Everitt's move this week to alter her vast lineup of principals for the 2007-08 school year is a fabulous one - a long-overdue statement to employees, students, parents and taxpayers that the superintendent, so often on the defensive, is determined to change the status quo in the state's largest public school district.

It's predictable, and understandable, that not every move will be received with joy. Change is hard. When it comes to education, and a shuffle of up to 25 principals, change is excruciating.

But Everitt hit the right notes in explaining her decision this week, simply saying APS needed to improve its instruction in the classroom - and that changing principals was the quickest and best way to get that done.

Next up, Everitt more than hinted, is a potential switcheroo for teachers, with some of the best possibly going to schools that score, well, the worst on standardized testing.

Here's where the rubber will really meet the road.
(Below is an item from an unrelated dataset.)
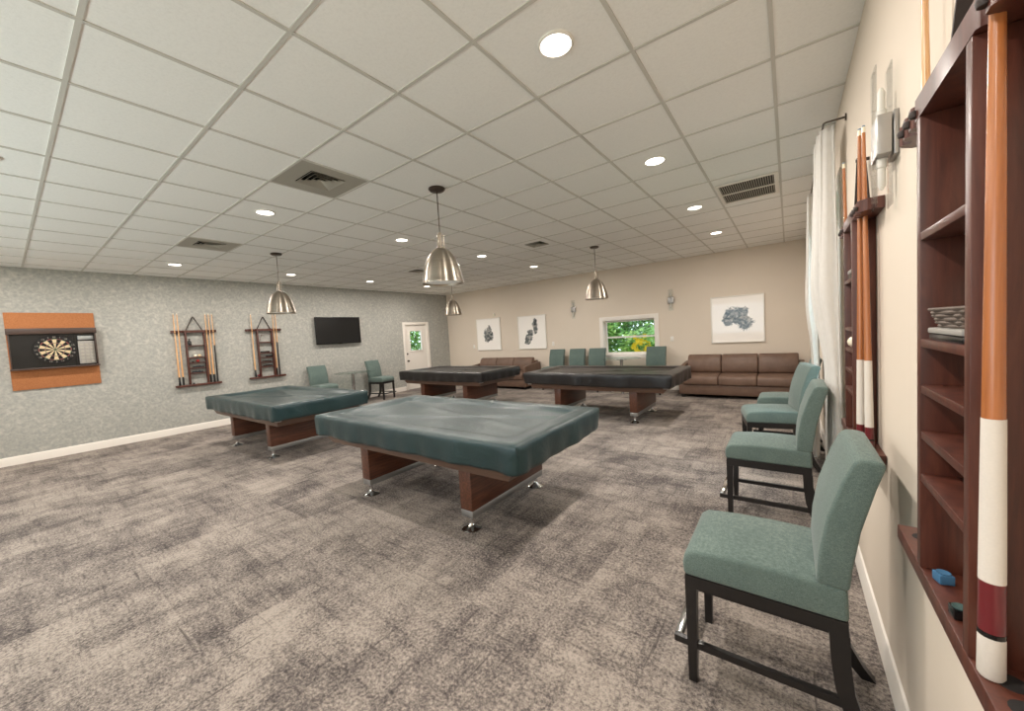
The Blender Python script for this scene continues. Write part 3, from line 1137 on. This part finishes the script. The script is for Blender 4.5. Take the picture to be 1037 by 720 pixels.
def make_cue(label, p, top, fore, sleeve, group, wrap=True, length=1.40, ends=(.07, .16, .42)):
    """a cue standing on its butt at p and leaning so that its tip is at top (x, y)"""
    base = Vector(p)
    d = Vector((top[0]-p[0], top[1]-p[1], 0))
    dz = math.sqrt(max(.01, length**2 - d.length**2))
    ax = (d + Vector((0, 0, dz))).normalized()
    t = thing('pool_cue', label, 'pool cue', base, 0, group)
    t.rotation_euler = ax.to_track_quat('Z', 'Y').to_euler()
    L = length
    R = lambda z: .0155 - (.0155-.0062)*z/L
    ec, es, ew = ends
    MB().lathe([(0, 0), (.0125, 0), (.0155, .005), (R(ec), ec), (0, ec)], n=16).build('butt_cap', 'linen_wrap' if sleeve == 'maroon' and ec > .05 else sleeve, t)
    MB().lathe([(0, ec+.0001), (R(ec)+.0003, ec+.0001), (R(ec+.008)+.0003, ec+.008), (0, ec+.008)], n=16).build('ring', 'black_plastic', t)
    MB().lathe([(0, ec+.0081), (R(ec+.0081), ec+.0081), (R(es), es), (0, es)], n=16).build('butt_sleeve', sleeve, t)
    if wrap:
        MB().lathe([(0, es+.0001), (R(es)+.0003, es+.0001), (R(ew)+.0003, ew), (0, ew)], n=16).build('wrap', 'linen_wrap', t)
        z0 = ew+.0001
    else:
        z0 = es+.0001
    MB().lathe([(0, z0), (R(z0), z0), (R(.75), .75), (0, .75)], n=16).build('forearm', fore, t)
    MB().lathe([(0, .7501), (R(.75), .7501), (R(L-.03), L-.03), (0, L-.03)], n=16).build('shaft', 'cue_orange' if fore == 'cue_orange' else 'maple', t)
    MB().lathe([(0, L-.0299), (R(L-.03)+.0002, L-.0299), (R(L)+.0002, L-.006), (0, L-.006)], n=12).build('ferrule', 'ivory', t)
    MB().lathe([(0, L-.0059), (R(L), L-.0059), (R(L)*.8, L), (0, L)], n=12).build('tip', 'blue_chalk', t)
    return t


ZT = .9309
R1Y, R2Y, R3Y, R4Y = 2.332, 3.57, 1.09, 2.495
make_rack('dark wood cue rack on the grey wall, nearer the dartboard, five cues', (XL, R1Y, 0), -PI/2)
make_rack('dark wood cue rack on the grey wall, nearer the television, three cues', (XL, R2Y, 0), -PI/2)
make_rack('dark wood cue rack nearest the camera at the right edge', (XR, R3Y, 0), PI/2)
make_rack('dark wood cue rack beside the curtains on the right wall', (XR, R4Y, 0), PI/2)
cx_ = XL + DPT*.55
cf = XL + DPT - .012


def lcue(label, y, yt, fore, group):
    return make_cue(label, (cx_, y, ZT), (cf, yt), fore, 'espresso', group, wrap=False)


gA = 'cues in the rack nearer the dartboard'
lcue('pool cue farthest left in the rack nearer the dartboard', R1Y-.30, R1Y-.30, 'maple', gA)
lcue('pool cue second from left in the rack nearer the dartboard', R1Y-.245, R1Y-.245, 'maple', gA)
lcue('pool cue just right of the posts in the rack nearer the dartboard', R1Y+.19, R1Y+.19, 'maple', gA)
lcue('pool cue second from right in the rack nearer the dartboard', R1Y+.245, R1Y+.245, 'maple', gA)
lcue('pool cue farthest right in the rack nearer the dartboard, dark butt', R1Y+.30, R1Y+.30, 'espresso', gA)
gB = 'cues in the rack nearer the television'
lcue('single pool cue left of the posts in the rack nearer the television', R2Y-.245, R2Y-.245, 'maple', gB)
lcue('pool cue just right of the posts in the rack nearer the television', R2Y+.19, R2Y+.19, 'maple', gB)
lcue('pool cue farthest right in the rack nearer the television, dark butt', R2Y+.245, R2Y+.245, 'espresso', gB)
xr_ = XR - DPT*.55
xf = XR - DPT + .012
gC = 'cues in the rack at the right edge'
make_cue('orange pool cue with white wrap at the right edge, maroon butt', (.2525, R3Y-.19, ZT), (.2525, R3Y-.19), 'cue_orange', 'maroon', gC)
make_cue('pale pool cue standing behind the left post of the nearest rack', (.290, R3Y+.285, ZT), (.276, R3Y+.30), 'maple', 'espresso', gC)
gD = 'cues in the rack beside the curtains'
make_cue('orange white wrapped pool cue next to the post of the rack beside the curtains', (.2575, R4Y-.19, ZT), (.262, R4Y-.19), 'cue_orange', 'maroon', gD, ends=(.03, .09, .385))
make_cue('orange white wrapped pool cue nearest the wall sconce, rack beside the curtains', (.280, R4Y-.245, ZT), (.272, R4Y-.215), 'cue_orange', 'maroon', gD, ends=(.03, .09, .385))
make_cue('orange pool cue nearest the curtain in the rack beside the curtains', (xr_, R4Y+.245, ZT), (xf, R4Y+.245), 'cue_orange', 'maroon', gD)


def ball(label, loc, mat, group, cat='ball'):
    m_ = MB()
    n = 12
    m_.lathe([(.0285*math.sin(PI*i/n), -.0285*math.cos(PI*i/n)) for i in range(n+1)], n=20)
    return tag(m_.build('billiard_ball', mat, loc=loc), label, cat, group)


def chalk(label, loc, mat, group='chalk cubes on the racks', rz=.3):
    t = thing('chalk_cube', label, 'chalk', loc, rz, group)
    MB().box(-.0125, .0125, -.0125, .0125, 0, .020, bev=.0015).build('paper_wrap', 'black_plastic' if mat == 'green_chalk' else mat, t)
    MB().lathe([(0, .0201), (.006, .0205), (.0115, .0225), (.0115, .0201)], n=14).build('chalk_face', mat, t)


def bridge(label, loc, rotz, group):
    """the notched head of a bridge stick lying on a shelf"""
    pts = [(-.095, 0), (-.095, .018), (-.07, .03), (-.05, .022), (-.03, .038), (-.012, .03), (.012, .03), (.03, .038), (.05, .022), (.07, .03), (.095, .018), (.095, 0)]
    m_ = MB().prism(pts, -.009, .009, axis='y', bev=.002, seg=1)
    m_.cyl((0, -.009, .012), (0, -.02, .012), .01, n=12)
    return tag(m_.build('bridge_head', 'black_plastic', loc=loc, rotz=rotz), label, 'bridge head', group)


def shelf_x(side, f=.5):
    return XL + .002 + DPT*f if side == 'L' else XR - .002 - DPT*f


# left-hand rack contents
hx_ = shelf_x('L')
t = thing('talc_bottle', 'small dark bottle on the top shelf of the rack nearer the dartboard', 'bottle', (hx_, R1Y-.09, SHELVES[0]), 0)
MB().lathe([(0, 0), (.026, 0), (.028, .01), (.028, .07), (.012, .10), (.012, .108), (0, .108)], n=20).build('bottle_body', 'black_plastic', t)
MB().lathe([(0, .1081), (.015, .1081), (.015, .13), (.012, .134), (0, .134)], n=16).build('cap', 'dark_leather', t)
for i, (dy, mt, nm) in enumerate(((-.02, 'ivory', 'white'), (.045, 'cream', 'cream'))):
    ball('%s billiard ball on the second shelf of the rack nearer the dartboard' % nm, (hx_, R1Y+dy, SHELVES[1]+.0286), mt, 'balls on the cue racks')
ball('red billiard ball on the third shelf of the rack nearer the dartboard', (hx_, R1Y+.01, SHELVES[2]+.0286), 'dart_red', 'balls on the cue racks')
chalk('dark chalk cube left of the red ball, rack nearer the dartboard', (hx_, R1Y-.07, SHELVES[2]), 'green_chalk')
bridge('black bridge head on the fourth shelf of the rack nearer the dartboard', (hx_, R1Y+.01, SHELVES[3]), -PI/2, 'bridge heads on the racks')
bridge('black bridge head on the lowest shelf of the rack nearer the dartboard', (hx_, R1Y-.01, SHELVES[4]), -PI/2, 'bridge heads on the racks')
chalk('dark chalk cube on the tray of the rack nearer the dartboard', (hx_, R1Y-.09, ZT-.0005), 'green_chalk')
# rack nearer the television: triangle, boxes
tri = MB()
P = [(-.10, 0), (.06, 0), (.10, .10), (-.05, .13)]
tri.tube([(-.115, 0, .004), (.115, 0, .004), (.05, -.02, .17), (-.115, 0, .17), (-.115, 0, .004)], 0, rect=(.006, .004))
tag(tri.build('ball_triangle', 'rack_wood', loc=(hx_, R2Y, SHELVES[0]), rotz=-PI/2), 'wooden triangle leaning on the top shelf of the rack nearer the television', 'ball triangle')
for z, dy, ww, hh, lab in ((SHELVES[1], -.02, .17, .03, 'flat black case on the second shelf of the rack nearer the television'), (SHELVES[2], .05, .12, .035, 'small black case on the third shelf of the rack nearer the television')):
    t = thing('accessory_case', lab, 'case', (hx_, R2Y+dy, z), -PI/2, 'black cases on the racks')
    MB().box(-ww/2, ww/2, -.03, .03, 0, hh*.6, bev=.003).build('case_body', 'black_plastic', t)
    MB().box(-ww/2, ww/2, -.03, .03, hh*.6+.0005, hh, bev=.003).build('case_lid', 'black_plastic', t)
bridge('black bridge head on the fourth shelf of the rack nearer the television', (hx_, R2Y, SHELVES[3]), -PI/2, 'bridge heads on the racks')
bridge('black bridge head on the lowest shelf of the rack nearer the television', (hx_, R2Y+.01, SHELVES[4]), -PI/2, 'bridge heads on the racks')
ball('pinkish ball on the tray of the rack nearer the television', (cx_+.005, R2Y-.19, ZT+.0286), 'maroon', 'balls on the cue racks')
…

Everyone at APS, from the Board of Education on down, talks a good game about doing what's right for kids. A move that involves sending the best instructors to schools that need them most would be tangible evidence.

It also would define a new era for Albuquerque education - moving the debate about performance away from semantics and politics and closer to classroom teachers and the students they help.

The mere possibility is enticing, exciting - and most assuredly, controversial. But it has the potential to do something Everitt and many of her predecessors have been unable to accomplish: convince the public that the district's leaders, including the Albuquerque Teachers Federation, are willing to try whatever is necessary to make schools better.

For decades now, APS superintendents and the boards that oversee them have engaged in a kind of bomb shelter mentality - recoiling, if not cowering, at the first sign of criticism from the public, the mayor, the governor, the media. That's made them tentative and slow and unimaginative.

A big and risky move like this creates a change in karma, and this district could use one. A wholesale, what's-best-is-best rationale would indicate to the public that the district is willing to devote every corpuscle of energy toward the classroom, not the boardroom.

Everitt might be shocked at the buy-in she'd receive from the public if a determined "It will help kids" was her answer to the predictable questions and criticisms of sweeping personnel moves.

Do such changes mean Albuquerque schools will rocket to the top of the standardized-testing rolls? Probably not. It's never that simple - particularly in a city with serious and largely unaddressed poverty issues that so often are a predictor of students' performance.

Nevertheless, a change in the district's often glacial pace would give the public some assurance that struggling schools and students have the chance of improving. And improvement is what education should be about.

Everitt, who made her mark in education as an able teacher and principal, understands this point intrinsically. She may never be the show woman that some see as part of the superintendent's job, but she grasps teachers and principals and the students who follow them.

That, in essence, should be her North Star as the district looks to the future. If moving people around makes kids better, do it. If doing anything makes kids better, do it.

Albuquerque Public Schools may find the view is quite nice from outside the bunker.